Ultimately, you see there is another hierarchy hidden in plain sight: electrons, paper, and lead. Hopefully, always in that order never getting to the end of the list. The steely-eyed prepper has all three bases covered, in a serious way.
Only the last two minutes of football matter, and that’s if you can stay awake through the tryptophan overdose from turkey. Which is why today we have the first six months of data teed up and ready for tax work that will begin in December. There are many leftovers ahead and that means many naps.
No point stressing through any of them.
Climate Note
From a reader in Connecticut:
At 11:30 at night, it’s 66 degrees in Hartford and 62 degrees 15 miles northwest of there.
In 48 hours, there will be 6 inches of snow in Hartford, and up to a foot 15 miles northwest.I continued to look into this mid-latitude “mixing” thing from the Arctic being so much warmer, and I found a great analogy used in a couple of climate science articles.

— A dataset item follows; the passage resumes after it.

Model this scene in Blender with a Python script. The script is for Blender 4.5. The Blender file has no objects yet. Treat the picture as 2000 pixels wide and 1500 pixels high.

They liken the mid-latitude higher-amplitude sine wave for the jet stream to a river flowing through a gentle flat valley with wide back-and-forth curves, rather than a more straight, swift river path when there’s a sharper slope.
Hmmm…still, I have to ask what happened to my point about “let’s put the rainforests back” since they were a critical stabilizing influence on the world’s airshed.